* **Entries provided**:
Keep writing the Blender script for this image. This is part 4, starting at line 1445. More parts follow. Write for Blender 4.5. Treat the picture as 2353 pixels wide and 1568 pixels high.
---
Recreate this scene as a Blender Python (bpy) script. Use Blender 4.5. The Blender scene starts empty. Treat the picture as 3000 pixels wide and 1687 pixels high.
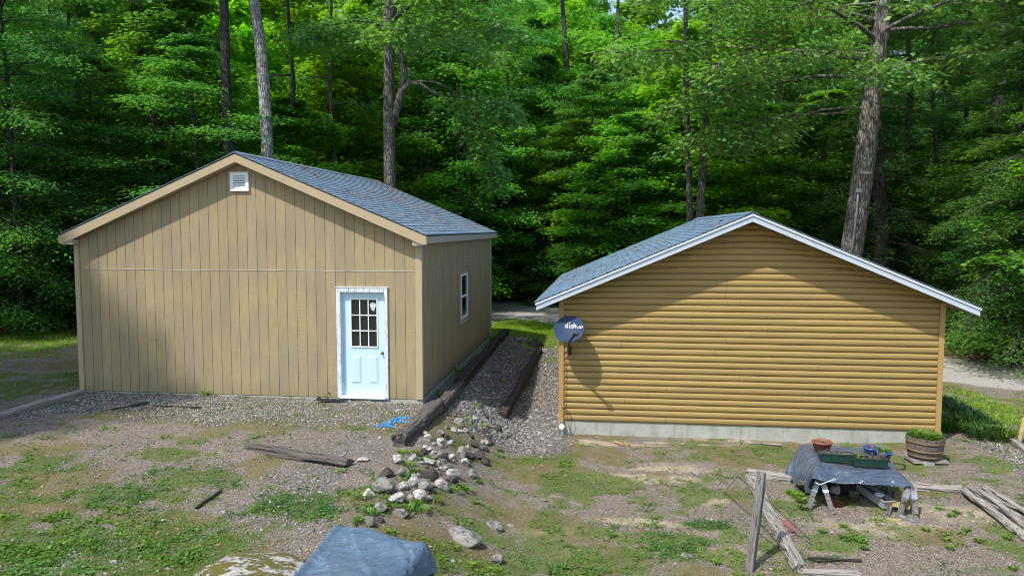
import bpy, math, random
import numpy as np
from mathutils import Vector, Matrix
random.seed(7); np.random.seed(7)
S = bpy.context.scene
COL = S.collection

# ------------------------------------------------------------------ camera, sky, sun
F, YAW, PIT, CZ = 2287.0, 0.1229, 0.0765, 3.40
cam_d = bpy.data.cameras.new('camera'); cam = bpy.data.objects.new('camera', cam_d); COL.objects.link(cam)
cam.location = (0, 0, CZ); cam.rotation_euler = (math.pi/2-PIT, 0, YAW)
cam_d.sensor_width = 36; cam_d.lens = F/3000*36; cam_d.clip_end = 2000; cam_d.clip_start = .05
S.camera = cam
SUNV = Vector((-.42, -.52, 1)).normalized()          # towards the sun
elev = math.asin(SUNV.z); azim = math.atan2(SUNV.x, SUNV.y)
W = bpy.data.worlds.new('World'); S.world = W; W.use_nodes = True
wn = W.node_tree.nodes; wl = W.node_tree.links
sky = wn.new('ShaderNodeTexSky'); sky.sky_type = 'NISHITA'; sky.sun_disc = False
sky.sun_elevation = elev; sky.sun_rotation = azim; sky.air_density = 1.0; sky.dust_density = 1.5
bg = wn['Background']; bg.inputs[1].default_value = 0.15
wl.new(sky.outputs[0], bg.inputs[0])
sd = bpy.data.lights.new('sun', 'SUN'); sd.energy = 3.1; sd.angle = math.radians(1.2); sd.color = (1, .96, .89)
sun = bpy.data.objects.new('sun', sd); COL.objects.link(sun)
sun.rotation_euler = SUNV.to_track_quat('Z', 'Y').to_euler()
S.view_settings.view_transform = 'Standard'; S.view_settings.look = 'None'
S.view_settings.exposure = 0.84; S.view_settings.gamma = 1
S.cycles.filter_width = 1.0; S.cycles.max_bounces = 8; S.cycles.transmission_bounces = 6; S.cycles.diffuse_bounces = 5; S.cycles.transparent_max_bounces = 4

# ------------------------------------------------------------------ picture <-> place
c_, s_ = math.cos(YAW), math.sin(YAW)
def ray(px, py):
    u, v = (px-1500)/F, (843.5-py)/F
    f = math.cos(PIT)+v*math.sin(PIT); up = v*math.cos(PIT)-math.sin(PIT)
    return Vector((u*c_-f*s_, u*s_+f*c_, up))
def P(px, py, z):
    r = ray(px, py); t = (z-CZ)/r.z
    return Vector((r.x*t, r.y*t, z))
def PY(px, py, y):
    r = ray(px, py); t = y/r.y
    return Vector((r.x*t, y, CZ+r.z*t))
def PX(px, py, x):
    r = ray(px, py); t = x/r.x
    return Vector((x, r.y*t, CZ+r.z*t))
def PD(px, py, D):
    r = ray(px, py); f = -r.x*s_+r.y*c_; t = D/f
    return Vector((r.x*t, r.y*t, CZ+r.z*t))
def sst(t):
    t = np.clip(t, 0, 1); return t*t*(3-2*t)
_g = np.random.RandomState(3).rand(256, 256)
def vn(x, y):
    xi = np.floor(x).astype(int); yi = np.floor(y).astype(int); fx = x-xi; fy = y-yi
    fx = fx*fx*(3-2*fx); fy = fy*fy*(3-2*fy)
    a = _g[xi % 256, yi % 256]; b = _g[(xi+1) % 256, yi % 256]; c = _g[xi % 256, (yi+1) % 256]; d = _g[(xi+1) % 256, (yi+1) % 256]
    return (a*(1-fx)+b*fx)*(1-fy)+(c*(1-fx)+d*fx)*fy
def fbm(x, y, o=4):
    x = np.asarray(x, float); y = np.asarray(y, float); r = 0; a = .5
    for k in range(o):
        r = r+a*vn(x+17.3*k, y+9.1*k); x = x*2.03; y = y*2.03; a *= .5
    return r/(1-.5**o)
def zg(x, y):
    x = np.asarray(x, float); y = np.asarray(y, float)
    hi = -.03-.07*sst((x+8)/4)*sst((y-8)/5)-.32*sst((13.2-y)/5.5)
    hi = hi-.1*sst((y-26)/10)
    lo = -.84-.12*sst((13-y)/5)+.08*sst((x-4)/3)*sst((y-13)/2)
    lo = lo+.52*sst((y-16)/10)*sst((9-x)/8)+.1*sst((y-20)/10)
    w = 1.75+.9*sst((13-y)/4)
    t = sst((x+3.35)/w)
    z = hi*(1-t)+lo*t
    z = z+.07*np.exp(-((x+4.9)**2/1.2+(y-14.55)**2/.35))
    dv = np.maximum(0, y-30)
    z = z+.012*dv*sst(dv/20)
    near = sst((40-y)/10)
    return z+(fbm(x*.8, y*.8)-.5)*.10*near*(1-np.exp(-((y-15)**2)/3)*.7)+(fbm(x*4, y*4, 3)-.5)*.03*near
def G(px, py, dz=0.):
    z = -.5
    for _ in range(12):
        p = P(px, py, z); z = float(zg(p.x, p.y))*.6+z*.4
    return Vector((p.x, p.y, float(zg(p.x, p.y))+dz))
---
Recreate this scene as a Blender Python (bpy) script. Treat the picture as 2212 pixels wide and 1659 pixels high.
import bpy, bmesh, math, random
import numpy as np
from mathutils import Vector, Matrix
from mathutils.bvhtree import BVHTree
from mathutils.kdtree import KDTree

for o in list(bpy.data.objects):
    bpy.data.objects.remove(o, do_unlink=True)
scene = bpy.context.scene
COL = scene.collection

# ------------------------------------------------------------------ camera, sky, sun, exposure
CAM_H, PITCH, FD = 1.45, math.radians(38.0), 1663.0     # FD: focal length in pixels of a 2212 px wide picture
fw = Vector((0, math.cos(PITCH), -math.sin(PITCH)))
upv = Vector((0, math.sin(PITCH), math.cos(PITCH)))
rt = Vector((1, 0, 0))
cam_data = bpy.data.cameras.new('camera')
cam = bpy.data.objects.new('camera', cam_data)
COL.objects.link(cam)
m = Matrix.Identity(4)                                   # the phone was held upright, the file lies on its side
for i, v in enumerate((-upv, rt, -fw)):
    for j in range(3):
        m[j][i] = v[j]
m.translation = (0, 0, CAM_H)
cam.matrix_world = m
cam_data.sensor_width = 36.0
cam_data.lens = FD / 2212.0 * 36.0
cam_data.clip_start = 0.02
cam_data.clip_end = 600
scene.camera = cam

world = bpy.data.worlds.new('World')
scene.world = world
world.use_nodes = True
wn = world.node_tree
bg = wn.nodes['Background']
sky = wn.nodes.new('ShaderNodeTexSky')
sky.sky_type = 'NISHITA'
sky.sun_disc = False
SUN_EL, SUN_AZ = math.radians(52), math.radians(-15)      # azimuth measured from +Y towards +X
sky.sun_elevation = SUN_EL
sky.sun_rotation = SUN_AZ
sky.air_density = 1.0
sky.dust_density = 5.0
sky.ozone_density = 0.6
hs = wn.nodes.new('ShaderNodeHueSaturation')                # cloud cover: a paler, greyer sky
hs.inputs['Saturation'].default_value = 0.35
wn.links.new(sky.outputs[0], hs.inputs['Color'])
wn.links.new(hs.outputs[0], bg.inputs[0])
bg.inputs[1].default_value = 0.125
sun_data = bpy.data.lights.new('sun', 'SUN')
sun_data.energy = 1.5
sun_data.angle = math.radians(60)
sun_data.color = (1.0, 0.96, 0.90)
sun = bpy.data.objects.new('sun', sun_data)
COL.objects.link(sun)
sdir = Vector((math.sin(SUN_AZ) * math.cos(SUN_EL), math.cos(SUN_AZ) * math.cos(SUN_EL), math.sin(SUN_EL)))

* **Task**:
Count how many lines hold the string "pixels" and give that number alone.

* **Correct result**:
4